The Iron Wyrm Affair

The Iron Wyrm Affair, by the improbably named Lilith Saintcrow, is the first in a projected series of novels involving Prime Sorceress Emma Bannon and Mentath Archibald Clare. The setting is a kind of mash-up of steampunk and urban fantasy in an alternative England where Queen Victrix has just married her consort, Prince Alberich, where Clockhorses strain and whinny, and where young toughs have themselves Altered with mechanical limbs.

Bannon is a powerful sorceress in the service of the Queen, and in the service of Britannia, the guiding spirit of the Realm, of whom Victrix is the current vessel. (Note: this is not a metaphor.) She is tough, smart, determined, and because of her unsavory brand of magic, nearly friendless. As the book begins, she is accompanied only by her Shield, Mikal; and not only is it rare for a Prime Sorceress to have but one Shield, Mikal is known to have killed his previous master.

She calls upon Archibald Clare, an Unregistered Mentath; which is to say, a man trained to perform and to desire observation, logic, and deduction to such a degree that boredom can quite literally be a recipe for madness. When we meet him he has been unemployed for some weeks and is clearly paddling in the deep end. (Picture Sherlock Holmes on one of his very bad days.) Their partnership is somewhat unlikely; Mentaths have difficulty with the illogic of sorcery, and Bannon has difficulty with almost everyone.

Together, the two uncover two (or is it three) dastardly and fiendish plots against the realm and the person of Queen Victrix, and (not terribly surprisingly) discover that they make a good team.

I had a lot of fun with this book, and intend to buy the sequel when it’s available on Kindle; however, I was never able to take it completely seriously. It struck me as possibly a little more over the top than the author intended it to be.

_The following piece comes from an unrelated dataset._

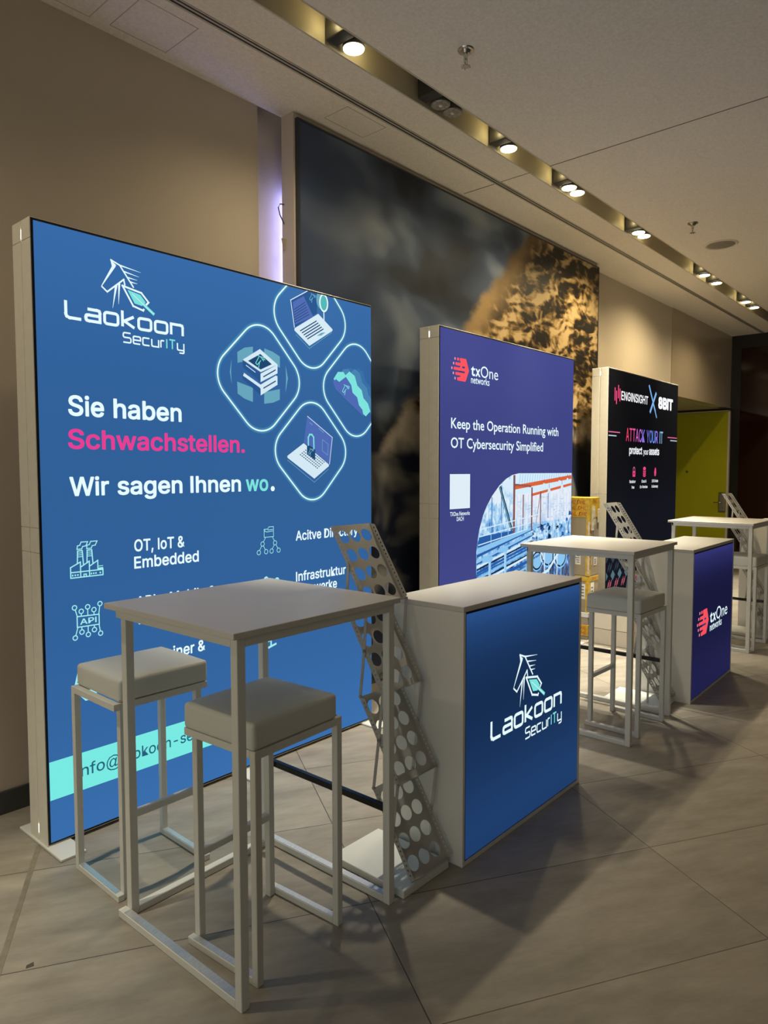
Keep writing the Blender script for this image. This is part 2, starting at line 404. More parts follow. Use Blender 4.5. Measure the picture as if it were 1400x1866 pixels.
# back wall, with the alcove of the green door at its far end
AX0, AZ, AY = 8.9, 2.55, 4.6
GLOSSW = mat('glossy_cream_wall_panel', (.46, .375, .27), .12, var=(1.2, .04))
struct(MB().box(-4, 2.665, WY, WY + .15, 0, CZ + .1).build('wall_back', BEIGE))
wb = MB()
wb.box(2.665, 3.02, WY + .07, WY + .15, 0, CZ + .1); struct(wb.build('wall_recess', mat('pale_recess_paint', (.66, .60, .52), .7, var=(3, .05))))
wb = MB(); wb.box(3.0, 9.46, WY, WY + .15, AZ, CZ + .1); wb.box(3.0, AX0, WY, WY + .15, 0, AZ)
struct(wb.build('wall_back', BEIGE))
struct(MB().box(9.466, XF, WY - .012, WY + .15, AZ, CZ + .1).build('wall_panel', GLOSSW))
SOFF = mat('alcove_reflection_tint', (.40, .37, .20), .6)  # beige with the green door's reflection mixed into the colour
al = MB(); al.box(AX0 - .1, AX0, WY + .15, AY, 0, AZ + .1); al.box(AX0 - .1, XF, AY, AY + .1, 0, AZ + .1); al.box(AX0, XF, WY + .15, AY, AZ, AZ + .1)
struct(al.build('wall_alcove', SOFF))
# pilaster carrying the mural
PX0, PX1, PY = 2.845, 6.965, 3.24
struct(MB().box(PX0, PX1, PY, WY - .001, 0, CZ).build('wall_pilaster', BEIGE))
# baseboard
struct(MB().box(-4, 2.66, WY - .014, WY, 0, .105, None, .003).build('baseboard_back', mat('dark_baseboard', (.055, .058, .055), .45)))
struct(MB().box(6.98, AX0, WY - .014, WY, 0, .105, None, .003).build('baseboard_back', MATS['dark_baseboard']))
# far wall: black frame, wine red glass
fw = MB(); fw.box(XF, XF + .2, -5, 3.30, 0, CZ + .1); struct(fw.build('wall_right', mat('black_wall_frame', (.006, .005, .005), .35)))
gl = MB(); RED = mat('wine_red_glass', (.014, .002, .0015), .06)
for k in range(6): gl.box(XF - .02, XF, 3.19 - 1.32 * (k + 1) + .03, 3.19 - 1.32 * k, .06, 3.47, None, .003)
struct(gl.build('wall_glass', RED))
wf2 = MB(); wf2.box(XF, XF + .2, 3.30, AY, 2.525, CZ + .1); wf2.box(XF, XF + .2, 4.35, AY, 0, 2.525); wf2.box(XF + .06, XF + .2, 3.30, 4.35, 0, 2.525)
struct(wf2.build('wall_right', MATS['black_wall_frame']))
# the green door
dr = thing('door_1', 'olive green flush door in the alcove at the far end', 'door', (XF, 3.335, 0)); dr['kind'] = 'structure'
GREEN = mat('olive_green_lacquer', (.40, .40, .012), .25, var=(2, .05))
box('door_leaf', GREEN, dr, .0, .05, .03, .98, .01, 2.50, .003)
t_ = MB(); t_.box(-.012, .05, 0, .028, 0, 2.515); t_.box(-.012, .05, 0, 1.0, 2.502, 2.518); t_.build('door_frame', mat('door_frame_cream', (.55, .5, .4), .5), dr)
hd = MB(); hd.box(-.014, 0, .045, .135, .90, 1.175, None, .006); pl = hd.build('handle_plate', mat('handle_plate_steel', (.42, .41, .36), .3, .8), dr)
hb = MB(); hb.box(-.004, 0, .035, .145, .875, 1.20, None, .004); hb.build('plate_surround', mat('plate_surround_dark', (.10, .09, .03), .4), dr)
lv = MB(); lv.tube([(-.014, .09, 1.04), (-.06, .09, 1.04), (-.065, .10, 1.04), (-.065, .20, 1.04)], .009, 10); lv.build('lever', CHROME, pl, True)
kb = MB(); kb.cyl((-.02, .645, 1.535), (1, 0, 0), .018, .022, .02, 20); kb.build('door_viewer', CHROME, dr)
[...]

And then, the thing that especially struck me is the way that Saintcrow manages to conjure up an air of decadence and sin, especially regarding the relationship between Bannon and her Shield, Mikal—it’s a master/slave relationship, of sorts, and a sexual relationship as well, and I kept expecting the leather and spike heels to come out. But they didn’t. In fact, what little sex there is, is entirely off stage, and (except for the fact that they aren’t married) there’s not actually anything perverse going on. It was really quite odd. I’m used to authors putting forth all manner of sexual goings on as though there was nothing shocking about any of it; and here Saintcrow is creating an atmosphere of great wickedness that completely fails to materialize. Weird. Somewhat refreshing, but weird.